Robert Desnos was born in Paris on 4 July 1900, the son of a licensed dealer in game and poultry at the Halles market. Other sources state Desnos was the son of a Parisien café owner. Desnos attended commercial college, and started work as a clerk. He also worked as an amanuensis for journalist Jean de Bonnefon. After that he worked as a literary columnist for the newspaper Paris-Soir.
The first poems by Desnos to appear in print were published in 1917 in La Tribune des Jeunes (Platform for Youth) and in 1919 in the avant-garde review, Le Trait d’union (Hyphen), and also the same year in the Dadaist magazine Littérature. In 1922, he published his first book, a collection of surrealistic aphorisms, with the title Rrose Sélavy (based upon the name (pseudonym) of the popular French artist Marcel Duchamp).

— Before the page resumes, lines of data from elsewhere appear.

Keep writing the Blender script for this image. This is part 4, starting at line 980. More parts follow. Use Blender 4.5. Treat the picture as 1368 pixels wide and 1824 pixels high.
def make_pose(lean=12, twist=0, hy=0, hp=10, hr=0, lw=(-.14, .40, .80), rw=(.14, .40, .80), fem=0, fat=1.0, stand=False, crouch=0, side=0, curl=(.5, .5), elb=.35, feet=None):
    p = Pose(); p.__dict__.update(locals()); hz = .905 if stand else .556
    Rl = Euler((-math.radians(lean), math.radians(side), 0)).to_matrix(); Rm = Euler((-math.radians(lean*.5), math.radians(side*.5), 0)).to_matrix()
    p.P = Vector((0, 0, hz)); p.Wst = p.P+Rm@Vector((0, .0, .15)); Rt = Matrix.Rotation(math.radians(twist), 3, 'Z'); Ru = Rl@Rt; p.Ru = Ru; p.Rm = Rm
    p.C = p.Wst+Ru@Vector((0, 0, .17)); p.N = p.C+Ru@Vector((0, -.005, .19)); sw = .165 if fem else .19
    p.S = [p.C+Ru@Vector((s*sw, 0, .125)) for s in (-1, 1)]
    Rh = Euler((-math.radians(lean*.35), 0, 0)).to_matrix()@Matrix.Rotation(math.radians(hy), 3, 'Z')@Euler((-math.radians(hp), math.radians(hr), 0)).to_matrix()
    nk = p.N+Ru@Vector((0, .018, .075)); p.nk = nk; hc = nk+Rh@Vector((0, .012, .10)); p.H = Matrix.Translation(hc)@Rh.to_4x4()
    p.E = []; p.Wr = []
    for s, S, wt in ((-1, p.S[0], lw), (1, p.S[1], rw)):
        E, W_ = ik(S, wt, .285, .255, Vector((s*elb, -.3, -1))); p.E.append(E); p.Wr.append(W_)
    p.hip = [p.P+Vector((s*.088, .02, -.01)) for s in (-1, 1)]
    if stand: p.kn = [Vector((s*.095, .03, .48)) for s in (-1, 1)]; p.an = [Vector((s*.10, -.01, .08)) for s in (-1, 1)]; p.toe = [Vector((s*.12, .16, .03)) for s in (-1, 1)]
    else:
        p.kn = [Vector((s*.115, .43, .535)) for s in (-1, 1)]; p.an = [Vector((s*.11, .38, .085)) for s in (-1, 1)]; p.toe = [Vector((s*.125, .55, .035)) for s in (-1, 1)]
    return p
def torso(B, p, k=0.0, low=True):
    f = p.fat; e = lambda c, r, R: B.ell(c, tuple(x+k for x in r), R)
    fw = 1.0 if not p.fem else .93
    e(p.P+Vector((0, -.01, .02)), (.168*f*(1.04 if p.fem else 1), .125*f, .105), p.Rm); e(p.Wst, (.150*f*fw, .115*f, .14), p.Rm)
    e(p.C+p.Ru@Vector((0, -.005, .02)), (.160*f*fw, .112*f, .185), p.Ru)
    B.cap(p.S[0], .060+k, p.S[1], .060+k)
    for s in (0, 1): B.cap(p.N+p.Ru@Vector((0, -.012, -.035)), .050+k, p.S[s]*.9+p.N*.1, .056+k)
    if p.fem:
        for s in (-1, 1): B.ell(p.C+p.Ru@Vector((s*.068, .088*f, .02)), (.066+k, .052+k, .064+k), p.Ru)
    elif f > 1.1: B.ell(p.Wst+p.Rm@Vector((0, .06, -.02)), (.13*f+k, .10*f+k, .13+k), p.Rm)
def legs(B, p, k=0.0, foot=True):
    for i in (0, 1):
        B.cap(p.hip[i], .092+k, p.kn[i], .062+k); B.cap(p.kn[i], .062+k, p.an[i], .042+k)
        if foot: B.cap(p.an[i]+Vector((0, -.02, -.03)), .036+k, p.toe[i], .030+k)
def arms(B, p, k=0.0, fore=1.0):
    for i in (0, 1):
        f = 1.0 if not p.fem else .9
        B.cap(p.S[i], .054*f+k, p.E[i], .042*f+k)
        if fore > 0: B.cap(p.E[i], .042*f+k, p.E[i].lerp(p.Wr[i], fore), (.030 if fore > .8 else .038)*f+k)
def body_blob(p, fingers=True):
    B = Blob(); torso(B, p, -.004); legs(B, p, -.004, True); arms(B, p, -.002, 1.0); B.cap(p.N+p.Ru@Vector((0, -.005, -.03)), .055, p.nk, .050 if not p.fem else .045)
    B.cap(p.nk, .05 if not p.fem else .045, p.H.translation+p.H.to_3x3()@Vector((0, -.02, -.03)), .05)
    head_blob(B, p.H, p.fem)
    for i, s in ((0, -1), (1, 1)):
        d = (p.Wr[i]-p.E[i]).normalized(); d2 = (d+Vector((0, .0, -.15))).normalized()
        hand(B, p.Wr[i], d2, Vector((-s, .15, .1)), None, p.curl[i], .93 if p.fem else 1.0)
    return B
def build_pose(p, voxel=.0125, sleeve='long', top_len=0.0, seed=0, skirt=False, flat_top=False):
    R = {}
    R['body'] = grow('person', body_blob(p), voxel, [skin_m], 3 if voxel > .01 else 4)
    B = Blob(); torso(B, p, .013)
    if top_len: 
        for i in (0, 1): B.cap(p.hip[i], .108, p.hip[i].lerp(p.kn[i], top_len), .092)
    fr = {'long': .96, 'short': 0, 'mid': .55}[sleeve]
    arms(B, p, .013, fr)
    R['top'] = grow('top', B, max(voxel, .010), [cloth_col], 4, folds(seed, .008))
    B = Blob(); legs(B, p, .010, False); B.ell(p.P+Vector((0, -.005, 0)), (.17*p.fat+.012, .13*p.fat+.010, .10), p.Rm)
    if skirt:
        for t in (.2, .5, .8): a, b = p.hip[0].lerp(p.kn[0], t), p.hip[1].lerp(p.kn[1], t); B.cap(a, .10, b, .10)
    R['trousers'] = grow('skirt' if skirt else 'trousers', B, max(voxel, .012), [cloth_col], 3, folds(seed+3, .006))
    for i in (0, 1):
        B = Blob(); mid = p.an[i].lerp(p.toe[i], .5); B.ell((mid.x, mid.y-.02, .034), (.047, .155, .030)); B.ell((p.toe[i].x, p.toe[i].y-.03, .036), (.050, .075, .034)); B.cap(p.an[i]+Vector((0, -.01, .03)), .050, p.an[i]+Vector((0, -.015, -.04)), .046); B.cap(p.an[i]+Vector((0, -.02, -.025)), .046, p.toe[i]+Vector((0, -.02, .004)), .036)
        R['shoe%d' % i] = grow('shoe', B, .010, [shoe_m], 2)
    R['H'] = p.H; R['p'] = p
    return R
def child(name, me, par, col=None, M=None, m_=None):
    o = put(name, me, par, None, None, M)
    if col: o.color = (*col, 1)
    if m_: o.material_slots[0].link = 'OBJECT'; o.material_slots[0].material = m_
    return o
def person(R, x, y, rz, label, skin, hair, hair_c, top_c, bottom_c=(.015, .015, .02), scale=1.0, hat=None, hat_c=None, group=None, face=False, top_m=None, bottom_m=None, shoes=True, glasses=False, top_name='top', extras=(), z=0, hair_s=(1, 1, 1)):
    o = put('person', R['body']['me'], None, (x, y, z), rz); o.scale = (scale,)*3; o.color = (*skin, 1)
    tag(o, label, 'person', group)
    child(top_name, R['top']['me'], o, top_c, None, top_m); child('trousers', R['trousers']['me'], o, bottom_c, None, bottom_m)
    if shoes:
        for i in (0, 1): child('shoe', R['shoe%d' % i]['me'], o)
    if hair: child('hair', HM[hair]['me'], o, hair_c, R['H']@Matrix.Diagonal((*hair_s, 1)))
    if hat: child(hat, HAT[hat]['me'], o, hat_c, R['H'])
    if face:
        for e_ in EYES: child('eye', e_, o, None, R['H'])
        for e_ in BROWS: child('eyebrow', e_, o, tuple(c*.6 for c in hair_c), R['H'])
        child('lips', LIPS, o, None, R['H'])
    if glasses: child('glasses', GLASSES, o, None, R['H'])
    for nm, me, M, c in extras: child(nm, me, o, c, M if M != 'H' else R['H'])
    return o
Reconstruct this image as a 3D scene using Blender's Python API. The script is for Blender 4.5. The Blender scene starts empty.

In 1919, he met the poet Benjamin Péret who introduced him to the Paris Dada group and André Breton, with whom he soon became friends. While working as a literary columnist for Paris-Soir, Desnos was an active member of the Surrealist group and developed a particular talent for automatic writing. He, together with writers such as Louis Aragon and Paul Éluard, would form the literary vanguard of surrealism. André Breton included two photographs of Desnos sleeping in his surrealist novel Nadja. Although he was praised by Breton in his 1924 Manifeste du Surréalisme for being the movement's "prophet", Desnos disagreed with Surrealism's involvement in communist politics, which caused a rift between him and Breton. Desnos continued work as a columnist.